Wherever the string "this" occurs in a line of these records, report that line.

» **Source data**:

/---

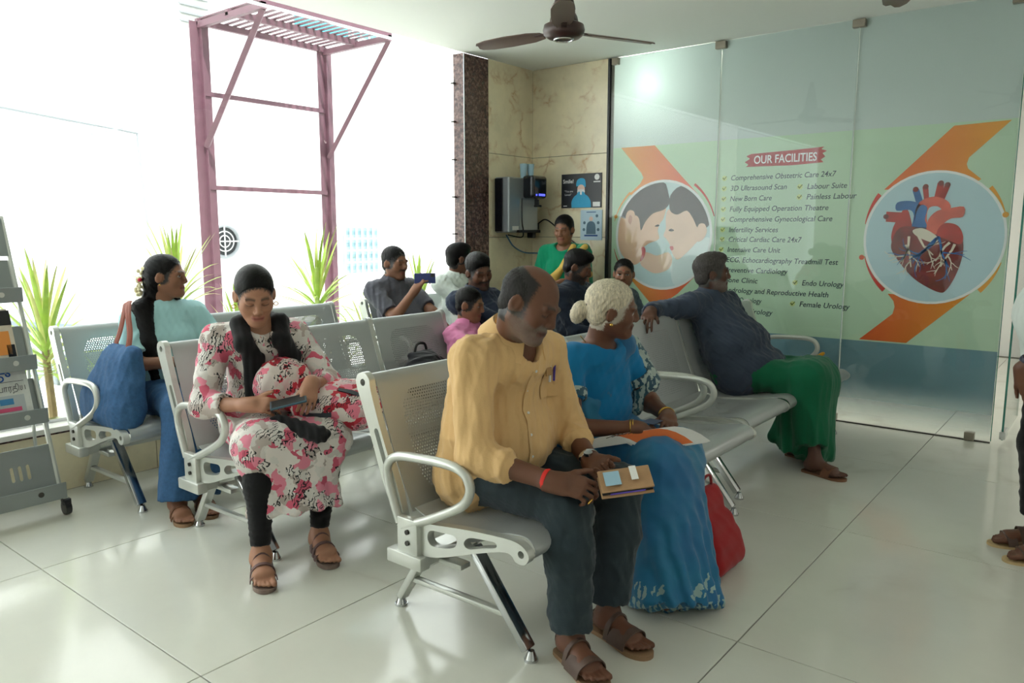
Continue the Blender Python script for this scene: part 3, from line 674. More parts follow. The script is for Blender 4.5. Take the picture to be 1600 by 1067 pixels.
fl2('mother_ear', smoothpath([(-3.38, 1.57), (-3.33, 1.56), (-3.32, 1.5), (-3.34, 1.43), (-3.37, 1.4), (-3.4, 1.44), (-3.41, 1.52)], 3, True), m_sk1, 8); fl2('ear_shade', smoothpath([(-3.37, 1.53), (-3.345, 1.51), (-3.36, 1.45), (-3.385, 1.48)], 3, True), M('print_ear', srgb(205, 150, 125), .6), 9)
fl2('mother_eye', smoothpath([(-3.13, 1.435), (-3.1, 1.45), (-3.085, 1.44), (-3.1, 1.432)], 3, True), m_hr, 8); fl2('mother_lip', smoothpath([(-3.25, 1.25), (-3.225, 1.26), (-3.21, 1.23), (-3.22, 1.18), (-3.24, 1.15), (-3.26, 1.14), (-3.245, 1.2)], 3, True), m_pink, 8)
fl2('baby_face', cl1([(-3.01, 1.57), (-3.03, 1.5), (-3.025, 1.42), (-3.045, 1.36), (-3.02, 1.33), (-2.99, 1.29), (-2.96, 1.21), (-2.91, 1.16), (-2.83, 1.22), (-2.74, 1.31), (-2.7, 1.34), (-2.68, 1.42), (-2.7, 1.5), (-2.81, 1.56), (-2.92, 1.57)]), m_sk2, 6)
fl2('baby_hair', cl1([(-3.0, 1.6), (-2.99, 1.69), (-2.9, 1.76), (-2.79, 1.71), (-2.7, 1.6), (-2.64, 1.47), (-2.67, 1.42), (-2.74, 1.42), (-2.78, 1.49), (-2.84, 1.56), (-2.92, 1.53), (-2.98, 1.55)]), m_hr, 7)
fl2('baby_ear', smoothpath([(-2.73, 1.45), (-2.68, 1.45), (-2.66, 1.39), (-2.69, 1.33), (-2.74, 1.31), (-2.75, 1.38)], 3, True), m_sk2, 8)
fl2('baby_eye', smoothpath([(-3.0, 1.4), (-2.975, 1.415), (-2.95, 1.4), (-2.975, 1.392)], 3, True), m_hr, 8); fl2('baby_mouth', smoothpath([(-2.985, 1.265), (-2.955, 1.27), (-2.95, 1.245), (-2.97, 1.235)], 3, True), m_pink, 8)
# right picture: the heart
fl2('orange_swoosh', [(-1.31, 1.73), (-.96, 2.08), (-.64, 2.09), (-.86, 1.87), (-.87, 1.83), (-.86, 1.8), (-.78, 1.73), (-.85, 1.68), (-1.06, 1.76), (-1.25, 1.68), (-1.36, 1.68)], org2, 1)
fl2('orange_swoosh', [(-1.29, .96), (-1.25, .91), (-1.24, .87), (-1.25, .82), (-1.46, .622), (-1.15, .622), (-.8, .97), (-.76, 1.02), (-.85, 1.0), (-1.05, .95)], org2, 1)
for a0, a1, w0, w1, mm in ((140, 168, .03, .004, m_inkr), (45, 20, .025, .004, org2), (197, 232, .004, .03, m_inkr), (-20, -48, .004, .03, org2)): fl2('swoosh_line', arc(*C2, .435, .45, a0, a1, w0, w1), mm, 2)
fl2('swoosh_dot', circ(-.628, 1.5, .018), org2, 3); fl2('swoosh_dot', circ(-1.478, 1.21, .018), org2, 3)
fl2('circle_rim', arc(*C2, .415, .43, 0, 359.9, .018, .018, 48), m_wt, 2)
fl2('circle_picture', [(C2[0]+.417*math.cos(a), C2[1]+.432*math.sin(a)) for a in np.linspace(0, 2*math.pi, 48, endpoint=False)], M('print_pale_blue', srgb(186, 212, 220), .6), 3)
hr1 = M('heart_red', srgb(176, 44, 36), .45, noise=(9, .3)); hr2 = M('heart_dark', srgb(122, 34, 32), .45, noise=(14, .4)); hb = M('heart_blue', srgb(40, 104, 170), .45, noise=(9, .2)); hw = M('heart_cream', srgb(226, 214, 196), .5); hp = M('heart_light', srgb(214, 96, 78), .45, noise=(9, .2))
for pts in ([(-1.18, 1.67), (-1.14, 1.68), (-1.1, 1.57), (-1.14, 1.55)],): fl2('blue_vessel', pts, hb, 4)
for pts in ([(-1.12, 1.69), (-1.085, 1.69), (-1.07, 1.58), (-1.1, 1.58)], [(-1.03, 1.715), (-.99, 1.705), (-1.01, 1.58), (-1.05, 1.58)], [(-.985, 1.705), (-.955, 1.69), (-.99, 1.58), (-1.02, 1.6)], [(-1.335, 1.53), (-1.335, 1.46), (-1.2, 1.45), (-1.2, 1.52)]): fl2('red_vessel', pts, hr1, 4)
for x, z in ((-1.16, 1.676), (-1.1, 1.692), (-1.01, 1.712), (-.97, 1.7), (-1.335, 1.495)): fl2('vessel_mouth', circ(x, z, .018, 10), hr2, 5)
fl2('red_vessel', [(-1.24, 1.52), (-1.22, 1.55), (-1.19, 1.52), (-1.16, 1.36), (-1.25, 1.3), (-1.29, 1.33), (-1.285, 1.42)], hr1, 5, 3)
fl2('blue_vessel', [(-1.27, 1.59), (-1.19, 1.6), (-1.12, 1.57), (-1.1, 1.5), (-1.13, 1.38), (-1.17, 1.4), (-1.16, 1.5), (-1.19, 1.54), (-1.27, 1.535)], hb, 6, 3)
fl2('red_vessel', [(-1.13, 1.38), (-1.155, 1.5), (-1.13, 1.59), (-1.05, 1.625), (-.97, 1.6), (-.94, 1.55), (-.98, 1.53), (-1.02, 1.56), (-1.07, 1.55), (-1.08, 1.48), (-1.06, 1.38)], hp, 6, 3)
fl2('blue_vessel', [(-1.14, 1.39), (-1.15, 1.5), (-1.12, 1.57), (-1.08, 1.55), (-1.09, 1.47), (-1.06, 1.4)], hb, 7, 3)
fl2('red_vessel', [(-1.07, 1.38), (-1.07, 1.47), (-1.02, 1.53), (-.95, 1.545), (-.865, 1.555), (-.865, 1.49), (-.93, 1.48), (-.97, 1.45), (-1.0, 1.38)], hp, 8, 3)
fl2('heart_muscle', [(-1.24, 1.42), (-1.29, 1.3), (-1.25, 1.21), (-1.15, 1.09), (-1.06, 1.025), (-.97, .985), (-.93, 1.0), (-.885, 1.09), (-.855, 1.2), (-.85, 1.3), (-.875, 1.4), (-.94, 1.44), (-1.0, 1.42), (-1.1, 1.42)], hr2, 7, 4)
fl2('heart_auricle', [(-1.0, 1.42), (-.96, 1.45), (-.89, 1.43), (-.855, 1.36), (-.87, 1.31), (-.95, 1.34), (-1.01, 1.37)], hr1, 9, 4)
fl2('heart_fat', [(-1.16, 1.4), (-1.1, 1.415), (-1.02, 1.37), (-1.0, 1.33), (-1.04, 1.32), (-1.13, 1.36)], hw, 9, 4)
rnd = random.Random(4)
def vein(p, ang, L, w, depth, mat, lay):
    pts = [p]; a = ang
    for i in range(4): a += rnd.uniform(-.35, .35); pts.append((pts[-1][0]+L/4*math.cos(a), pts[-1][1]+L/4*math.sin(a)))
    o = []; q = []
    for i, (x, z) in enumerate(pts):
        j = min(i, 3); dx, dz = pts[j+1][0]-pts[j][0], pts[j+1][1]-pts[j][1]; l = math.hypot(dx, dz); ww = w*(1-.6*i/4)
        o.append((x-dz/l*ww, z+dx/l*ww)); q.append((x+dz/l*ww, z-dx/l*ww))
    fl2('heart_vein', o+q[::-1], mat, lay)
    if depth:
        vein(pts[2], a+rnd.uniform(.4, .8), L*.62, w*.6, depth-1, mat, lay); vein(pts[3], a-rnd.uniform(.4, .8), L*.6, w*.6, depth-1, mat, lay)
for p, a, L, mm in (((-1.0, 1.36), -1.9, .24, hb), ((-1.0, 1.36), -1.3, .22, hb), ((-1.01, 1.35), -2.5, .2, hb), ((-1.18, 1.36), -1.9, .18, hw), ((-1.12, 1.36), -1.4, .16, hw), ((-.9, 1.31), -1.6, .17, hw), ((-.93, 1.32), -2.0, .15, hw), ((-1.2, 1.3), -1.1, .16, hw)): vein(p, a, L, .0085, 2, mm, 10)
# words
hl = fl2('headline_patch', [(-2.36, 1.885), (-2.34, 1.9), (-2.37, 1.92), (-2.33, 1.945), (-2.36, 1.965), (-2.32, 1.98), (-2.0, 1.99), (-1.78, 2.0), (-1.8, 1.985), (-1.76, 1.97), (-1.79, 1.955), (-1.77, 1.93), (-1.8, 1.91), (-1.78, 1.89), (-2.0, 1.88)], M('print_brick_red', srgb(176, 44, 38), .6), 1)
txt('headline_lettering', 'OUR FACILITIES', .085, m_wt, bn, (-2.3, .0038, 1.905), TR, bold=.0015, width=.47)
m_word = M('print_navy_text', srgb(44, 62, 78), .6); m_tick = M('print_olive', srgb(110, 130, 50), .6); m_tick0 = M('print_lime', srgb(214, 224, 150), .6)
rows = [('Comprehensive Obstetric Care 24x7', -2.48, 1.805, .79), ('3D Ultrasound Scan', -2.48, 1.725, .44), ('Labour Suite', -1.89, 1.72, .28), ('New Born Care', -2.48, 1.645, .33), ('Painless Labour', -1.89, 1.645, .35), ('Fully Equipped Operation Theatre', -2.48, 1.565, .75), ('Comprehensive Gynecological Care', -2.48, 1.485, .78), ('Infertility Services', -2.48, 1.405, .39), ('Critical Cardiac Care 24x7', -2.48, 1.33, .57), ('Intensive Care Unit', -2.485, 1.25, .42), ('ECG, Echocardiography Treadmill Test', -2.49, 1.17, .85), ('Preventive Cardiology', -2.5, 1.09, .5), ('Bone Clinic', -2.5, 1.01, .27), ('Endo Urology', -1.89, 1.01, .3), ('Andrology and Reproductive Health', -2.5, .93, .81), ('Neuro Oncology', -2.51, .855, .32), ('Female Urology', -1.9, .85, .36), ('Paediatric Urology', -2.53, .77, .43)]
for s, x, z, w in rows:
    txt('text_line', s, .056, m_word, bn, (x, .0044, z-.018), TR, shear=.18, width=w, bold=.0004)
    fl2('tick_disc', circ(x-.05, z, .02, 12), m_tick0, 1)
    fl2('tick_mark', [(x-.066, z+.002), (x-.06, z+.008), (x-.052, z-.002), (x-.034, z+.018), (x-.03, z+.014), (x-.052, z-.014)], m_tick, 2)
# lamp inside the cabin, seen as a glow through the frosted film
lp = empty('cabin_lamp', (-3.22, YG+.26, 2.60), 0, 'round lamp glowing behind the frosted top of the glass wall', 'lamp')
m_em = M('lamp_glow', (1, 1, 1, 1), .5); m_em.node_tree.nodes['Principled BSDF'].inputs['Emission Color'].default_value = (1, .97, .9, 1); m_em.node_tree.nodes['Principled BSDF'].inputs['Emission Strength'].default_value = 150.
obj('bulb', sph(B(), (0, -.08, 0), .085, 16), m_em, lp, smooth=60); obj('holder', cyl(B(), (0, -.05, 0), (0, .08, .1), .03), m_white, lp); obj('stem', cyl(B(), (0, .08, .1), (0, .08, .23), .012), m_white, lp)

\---
/---

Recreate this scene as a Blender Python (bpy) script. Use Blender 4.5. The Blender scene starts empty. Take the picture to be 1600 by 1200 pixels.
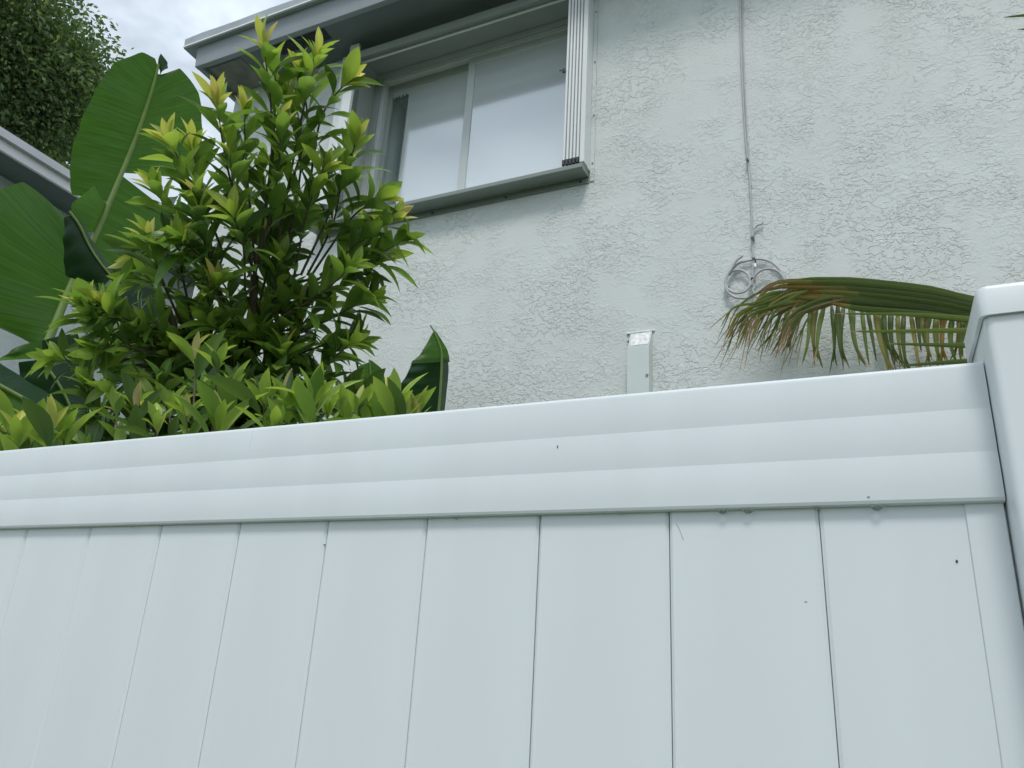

\---
/---

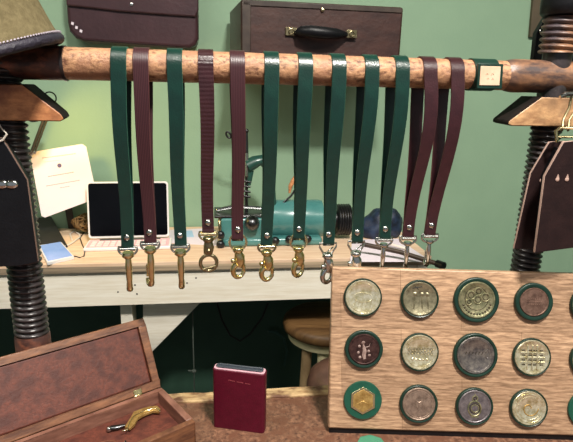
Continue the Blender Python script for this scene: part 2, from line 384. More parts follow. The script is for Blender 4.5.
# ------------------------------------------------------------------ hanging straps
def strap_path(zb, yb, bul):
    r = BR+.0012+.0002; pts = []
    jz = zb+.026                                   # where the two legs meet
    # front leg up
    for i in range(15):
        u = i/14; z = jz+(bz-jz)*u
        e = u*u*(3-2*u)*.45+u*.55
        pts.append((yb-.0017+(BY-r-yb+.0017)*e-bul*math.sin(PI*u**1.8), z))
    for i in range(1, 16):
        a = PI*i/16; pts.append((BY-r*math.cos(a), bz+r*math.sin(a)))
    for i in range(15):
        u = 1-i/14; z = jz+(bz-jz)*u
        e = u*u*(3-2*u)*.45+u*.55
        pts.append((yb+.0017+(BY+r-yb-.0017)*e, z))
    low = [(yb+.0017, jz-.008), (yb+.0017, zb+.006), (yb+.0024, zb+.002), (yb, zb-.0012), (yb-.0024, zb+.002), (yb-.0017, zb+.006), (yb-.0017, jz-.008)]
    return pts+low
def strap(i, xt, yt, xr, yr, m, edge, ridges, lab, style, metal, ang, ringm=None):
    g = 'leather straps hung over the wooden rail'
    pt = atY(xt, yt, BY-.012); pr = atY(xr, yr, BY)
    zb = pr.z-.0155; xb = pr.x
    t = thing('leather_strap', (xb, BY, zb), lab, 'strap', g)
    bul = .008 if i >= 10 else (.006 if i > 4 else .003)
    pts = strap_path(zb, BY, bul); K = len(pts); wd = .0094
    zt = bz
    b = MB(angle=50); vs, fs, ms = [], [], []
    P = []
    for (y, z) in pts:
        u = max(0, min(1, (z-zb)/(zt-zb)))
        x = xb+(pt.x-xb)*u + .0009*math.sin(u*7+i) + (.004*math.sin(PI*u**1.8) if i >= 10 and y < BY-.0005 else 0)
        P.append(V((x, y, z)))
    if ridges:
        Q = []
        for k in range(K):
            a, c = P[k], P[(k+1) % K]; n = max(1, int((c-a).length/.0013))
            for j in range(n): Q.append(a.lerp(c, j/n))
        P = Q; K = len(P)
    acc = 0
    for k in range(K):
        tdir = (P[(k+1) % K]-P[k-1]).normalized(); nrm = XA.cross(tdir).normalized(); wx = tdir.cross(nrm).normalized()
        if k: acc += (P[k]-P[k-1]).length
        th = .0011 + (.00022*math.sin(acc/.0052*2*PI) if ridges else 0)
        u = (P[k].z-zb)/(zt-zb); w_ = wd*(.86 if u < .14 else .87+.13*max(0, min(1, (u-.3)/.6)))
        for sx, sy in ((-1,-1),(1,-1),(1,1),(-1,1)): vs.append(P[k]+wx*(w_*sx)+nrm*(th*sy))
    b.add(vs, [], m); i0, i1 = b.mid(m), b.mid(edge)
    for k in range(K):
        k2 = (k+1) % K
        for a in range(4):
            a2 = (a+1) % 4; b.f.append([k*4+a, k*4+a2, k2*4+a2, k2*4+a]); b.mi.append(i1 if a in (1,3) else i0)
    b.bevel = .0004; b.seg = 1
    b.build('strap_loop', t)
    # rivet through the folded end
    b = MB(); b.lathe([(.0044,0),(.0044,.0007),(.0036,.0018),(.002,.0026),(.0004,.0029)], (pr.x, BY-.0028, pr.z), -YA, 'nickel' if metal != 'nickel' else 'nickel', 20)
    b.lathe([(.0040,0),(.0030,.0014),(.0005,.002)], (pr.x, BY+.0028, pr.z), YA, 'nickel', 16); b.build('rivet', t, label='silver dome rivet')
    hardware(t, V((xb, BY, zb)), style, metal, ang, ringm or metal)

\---

» **Reply to the exercise**:
Continue the Blender Python script for this scene: part 3, from line 674. More parts follow. The script is for Blender 4.5. Take the picture to be 1600 by 1067 pixels.
Recreate this scene as a Blender Python (bpy) script. Use Blender 4.5. The Blender scene starts empty. Take the picture to be 1600 by 1200 pixels.
Continue the Blender Python script for this scene: part 2, from line 384. More parts follow. The script is for Blender 4.5.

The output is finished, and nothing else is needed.